Она что-то пробормотала и ушла, а вскоре из глубины самолета появился громила, и шел он явно ко мне. Тень гарроты легла на мои плечи…
Однако по мере того, как он приближался, по его виду я понял, что он чем-то смущен. И правда, подойдя ко мне, он принялся извиняться. Оказалось, что у него нет сдачи в моей валюте, и «не соблаговолит ли господин получить сдачу в долларах, франках или песетах». Я согласился на франки. Он вежливо поинтересовался, не знаю ли я курс валют. Я знал.
Он дал мне сдачу во франках и, как мне показалось, остался доволен. Позже ребята мне сказали, что купюру с Лениным в те годы в Испании он мог продать за большие деньги.
Удачная финансовая сделка ободрила меня, и я начал подумывать о том, как бы в Париже встретить своих бывших студентов. Один из них, я знал, стал бухгалтером ЦК французского комсомола. Но по какому адресу послать ему телеграмму? В Союз молодых коммунистов Франции из франкистского Мадрида рискованно. Сокращенными буквами UJCF? Получится «на деревню дедушке». Нужен хоть какой-нибудь адрес. И я вспомнил адрес «Юманите»: 9 Boulevard Poissonnière. Дальше было легче.

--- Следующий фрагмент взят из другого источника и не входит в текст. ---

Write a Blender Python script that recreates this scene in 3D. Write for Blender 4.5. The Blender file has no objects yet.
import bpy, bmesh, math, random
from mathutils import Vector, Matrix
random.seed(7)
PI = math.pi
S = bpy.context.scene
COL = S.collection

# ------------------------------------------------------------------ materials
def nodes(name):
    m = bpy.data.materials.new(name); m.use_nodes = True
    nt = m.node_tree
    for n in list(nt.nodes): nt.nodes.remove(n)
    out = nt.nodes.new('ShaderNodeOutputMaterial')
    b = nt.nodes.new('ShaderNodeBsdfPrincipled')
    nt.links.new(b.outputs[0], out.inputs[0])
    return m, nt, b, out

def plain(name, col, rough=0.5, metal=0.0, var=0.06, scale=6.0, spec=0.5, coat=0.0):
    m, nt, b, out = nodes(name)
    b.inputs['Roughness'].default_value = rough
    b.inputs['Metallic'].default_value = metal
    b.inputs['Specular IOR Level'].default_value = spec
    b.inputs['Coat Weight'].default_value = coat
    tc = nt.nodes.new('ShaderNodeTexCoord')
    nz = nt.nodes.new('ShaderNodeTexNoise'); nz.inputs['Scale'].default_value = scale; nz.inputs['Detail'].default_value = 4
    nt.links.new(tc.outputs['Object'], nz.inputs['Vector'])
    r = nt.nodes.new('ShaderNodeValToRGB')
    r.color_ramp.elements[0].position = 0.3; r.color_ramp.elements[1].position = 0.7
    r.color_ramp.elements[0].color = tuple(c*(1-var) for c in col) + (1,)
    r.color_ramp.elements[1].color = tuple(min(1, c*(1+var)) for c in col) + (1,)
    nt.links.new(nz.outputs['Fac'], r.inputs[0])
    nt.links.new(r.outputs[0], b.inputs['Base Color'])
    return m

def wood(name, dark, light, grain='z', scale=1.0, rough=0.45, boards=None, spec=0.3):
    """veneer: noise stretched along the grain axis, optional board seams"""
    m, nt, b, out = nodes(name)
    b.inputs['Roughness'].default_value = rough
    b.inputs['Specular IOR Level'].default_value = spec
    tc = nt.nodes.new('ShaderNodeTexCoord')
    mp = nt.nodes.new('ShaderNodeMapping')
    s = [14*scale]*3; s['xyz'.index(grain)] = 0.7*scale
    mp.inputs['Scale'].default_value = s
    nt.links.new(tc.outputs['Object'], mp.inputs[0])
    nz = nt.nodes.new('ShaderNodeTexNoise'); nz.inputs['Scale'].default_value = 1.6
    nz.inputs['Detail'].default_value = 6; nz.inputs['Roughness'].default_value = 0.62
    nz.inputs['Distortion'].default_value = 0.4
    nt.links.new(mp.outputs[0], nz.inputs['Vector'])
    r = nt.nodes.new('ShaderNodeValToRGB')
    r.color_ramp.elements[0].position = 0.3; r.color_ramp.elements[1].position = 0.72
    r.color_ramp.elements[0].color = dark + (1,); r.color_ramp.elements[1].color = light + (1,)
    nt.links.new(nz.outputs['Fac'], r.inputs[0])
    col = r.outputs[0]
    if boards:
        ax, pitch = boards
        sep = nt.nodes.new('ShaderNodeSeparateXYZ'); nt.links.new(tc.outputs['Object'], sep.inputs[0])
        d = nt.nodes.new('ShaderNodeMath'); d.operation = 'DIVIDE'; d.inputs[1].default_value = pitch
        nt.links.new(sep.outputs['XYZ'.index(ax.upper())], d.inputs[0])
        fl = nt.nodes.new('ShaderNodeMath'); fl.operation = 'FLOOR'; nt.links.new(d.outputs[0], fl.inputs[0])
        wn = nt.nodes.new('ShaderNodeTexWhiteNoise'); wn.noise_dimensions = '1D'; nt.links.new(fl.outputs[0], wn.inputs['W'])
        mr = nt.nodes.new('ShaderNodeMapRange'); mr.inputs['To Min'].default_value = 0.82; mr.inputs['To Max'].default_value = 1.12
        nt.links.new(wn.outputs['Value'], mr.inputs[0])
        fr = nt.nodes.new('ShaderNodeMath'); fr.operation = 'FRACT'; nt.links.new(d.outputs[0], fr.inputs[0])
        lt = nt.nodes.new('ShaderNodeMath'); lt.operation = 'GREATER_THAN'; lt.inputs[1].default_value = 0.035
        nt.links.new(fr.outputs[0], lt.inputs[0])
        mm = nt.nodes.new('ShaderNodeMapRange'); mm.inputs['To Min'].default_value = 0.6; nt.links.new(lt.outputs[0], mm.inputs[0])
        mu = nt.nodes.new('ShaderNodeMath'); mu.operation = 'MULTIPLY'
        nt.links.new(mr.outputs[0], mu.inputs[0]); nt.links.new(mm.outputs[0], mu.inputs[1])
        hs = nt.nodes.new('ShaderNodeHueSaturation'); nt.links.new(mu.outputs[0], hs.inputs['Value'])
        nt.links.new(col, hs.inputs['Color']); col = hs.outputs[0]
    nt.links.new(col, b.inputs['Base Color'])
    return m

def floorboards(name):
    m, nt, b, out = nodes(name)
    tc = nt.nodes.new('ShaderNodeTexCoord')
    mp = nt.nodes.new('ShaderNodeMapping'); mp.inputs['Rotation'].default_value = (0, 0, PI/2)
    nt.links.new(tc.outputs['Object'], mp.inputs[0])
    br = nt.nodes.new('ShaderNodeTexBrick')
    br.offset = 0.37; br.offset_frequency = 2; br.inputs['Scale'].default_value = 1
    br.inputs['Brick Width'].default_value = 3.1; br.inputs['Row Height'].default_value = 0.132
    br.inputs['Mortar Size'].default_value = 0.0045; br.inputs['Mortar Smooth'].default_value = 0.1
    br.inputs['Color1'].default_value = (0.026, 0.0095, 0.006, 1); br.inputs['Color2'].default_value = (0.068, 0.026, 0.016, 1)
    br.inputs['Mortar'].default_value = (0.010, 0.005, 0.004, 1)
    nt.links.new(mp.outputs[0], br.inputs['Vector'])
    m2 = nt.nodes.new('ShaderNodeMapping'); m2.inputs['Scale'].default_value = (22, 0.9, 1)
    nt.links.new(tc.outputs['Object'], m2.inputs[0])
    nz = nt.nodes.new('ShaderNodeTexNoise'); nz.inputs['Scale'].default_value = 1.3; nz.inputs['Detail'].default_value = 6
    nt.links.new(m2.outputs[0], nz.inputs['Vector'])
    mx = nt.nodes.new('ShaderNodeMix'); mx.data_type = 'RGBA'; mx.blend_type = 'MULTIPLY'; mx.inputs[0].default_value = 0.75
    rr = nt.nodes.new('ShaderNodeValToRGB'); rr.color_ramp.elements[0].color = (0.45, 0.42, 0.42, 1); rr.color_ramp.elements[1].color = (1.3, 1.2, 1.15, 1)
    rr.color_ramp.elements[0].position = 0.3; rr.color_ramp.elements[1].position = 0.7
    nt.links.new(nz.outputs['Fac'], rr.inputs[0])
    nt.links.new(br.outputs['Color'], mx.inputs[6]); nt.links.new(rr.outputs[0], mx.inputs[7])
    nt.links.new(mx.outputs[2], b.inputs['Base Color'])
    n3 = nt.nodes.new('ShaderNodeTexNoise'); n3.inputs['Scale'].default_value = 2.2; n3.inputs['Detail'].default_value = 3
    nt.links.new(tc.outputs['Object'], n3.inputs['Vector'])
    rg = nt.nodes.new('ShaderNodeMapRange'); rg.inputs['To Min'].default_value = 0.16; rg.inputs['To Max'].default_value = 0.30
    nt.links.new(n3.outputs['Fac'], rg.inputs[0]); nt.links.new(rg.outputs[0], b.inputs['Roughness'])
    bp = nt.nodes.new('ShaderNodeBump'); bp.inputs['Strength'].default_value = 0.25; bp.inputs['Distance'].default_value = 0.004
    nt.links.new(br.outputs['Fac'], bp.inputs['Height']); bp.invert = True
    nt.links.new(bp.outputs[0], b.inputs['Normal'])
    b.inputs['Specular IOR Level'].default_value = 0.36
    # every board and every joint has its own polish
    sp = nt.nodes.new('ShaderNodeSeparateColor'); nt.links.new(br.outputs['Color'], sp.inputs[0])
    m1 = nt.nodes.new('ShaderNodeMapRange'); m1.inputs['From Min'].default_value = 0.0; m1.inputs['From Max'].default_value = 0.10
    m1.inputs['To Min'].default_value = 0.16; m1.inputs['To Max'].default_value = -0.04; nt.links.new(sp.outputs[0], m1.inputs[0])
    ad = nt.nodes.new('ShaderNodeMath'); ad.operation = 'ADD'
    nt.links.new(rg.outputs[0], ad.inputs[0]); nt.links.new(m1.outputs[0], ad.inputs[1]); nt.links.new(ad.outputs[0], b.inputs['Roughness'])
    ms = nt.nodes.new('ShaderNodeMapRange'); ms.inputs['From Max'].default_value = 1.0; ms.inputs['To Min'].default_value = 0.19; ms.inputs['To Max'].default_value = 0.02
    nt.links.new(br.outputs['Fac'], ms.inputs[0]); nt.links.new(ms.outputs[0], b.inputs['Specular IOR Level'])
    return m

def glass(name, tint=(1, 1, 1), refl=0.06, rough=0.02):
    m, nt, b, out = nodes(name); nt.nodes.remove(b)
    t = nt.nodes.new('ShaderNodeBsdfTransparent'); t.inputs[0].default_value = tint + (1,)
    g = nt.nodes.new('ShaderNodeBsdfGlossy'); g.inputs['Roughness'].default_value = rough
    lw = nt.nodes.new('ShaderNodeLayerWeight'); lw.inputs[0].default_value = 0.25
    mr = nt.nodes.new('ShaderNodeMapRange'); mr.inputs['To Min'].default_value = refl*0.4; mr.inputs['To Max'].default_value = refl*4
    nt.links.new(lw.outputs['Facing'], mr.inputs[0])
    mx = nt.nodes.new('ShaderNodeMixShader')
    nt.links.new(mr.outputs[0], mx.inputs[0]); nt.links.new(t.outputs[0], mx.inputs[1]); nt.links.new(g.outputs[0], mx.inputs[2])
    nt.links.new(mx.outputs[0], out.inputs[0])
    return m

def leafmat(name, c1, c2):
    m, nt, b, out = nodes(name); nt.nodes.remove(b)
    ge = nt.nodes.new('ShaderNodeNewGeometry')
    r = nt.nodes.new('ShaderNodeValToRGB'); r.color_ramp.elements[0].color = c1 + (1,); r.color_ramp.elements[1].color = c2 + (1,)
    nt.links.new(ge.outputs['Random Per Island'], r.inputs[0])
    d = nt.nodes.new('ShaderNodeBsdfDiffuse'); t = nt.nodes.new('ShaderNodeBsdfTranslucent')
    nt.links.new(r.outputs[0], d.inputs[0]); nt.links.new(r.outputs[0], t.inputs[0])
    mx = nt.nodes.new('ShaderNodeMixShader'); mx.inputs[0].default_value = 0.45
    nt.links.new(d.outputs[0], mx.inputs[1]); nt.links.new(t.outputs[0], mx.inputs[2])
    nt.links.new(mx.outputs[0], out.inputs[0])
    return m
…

Из мадридского аэропорта Барахас я послал телеграмму: Paris 9 Boulevard Poissonnière и дальше UJCF. В «Юманите», конечно же, знают, что это Union des jeunes communistes français. А потом — фамилия моего знакомого. И текст: «Прибываю таким-то рейсом из Мадрида».
Каково же было мое изумление, когда я увидел, что у борта самолета меня встречает не кто иной, как сам первый секретарь французского комсомола!
Он был явно недоволен, но вежлив и проводил меня в общий зал, где меня ждали мои бывшие студенты. Мне объяснили, что пассажиры, которых встречает депутат Национальной ассамблеи, проходят полицейский контроль по упрощенным правилам, а таможенный контроль вообще не проходят. Поэтому французские коммунисты (а партия тогда была очень сильна) представляли для избрания в Национальную ассамблею двух делегатов от комсомола. Один — первый секретарь, другой — специально для протокольных вопросов и прежде всего для встреч гостей в аэропорту. В тот день этот депутат отсутствовал в Париже, а так как моя телеграмма внушала опасение за мою безопасность, то убедили ехать встречать меня первого секретаря.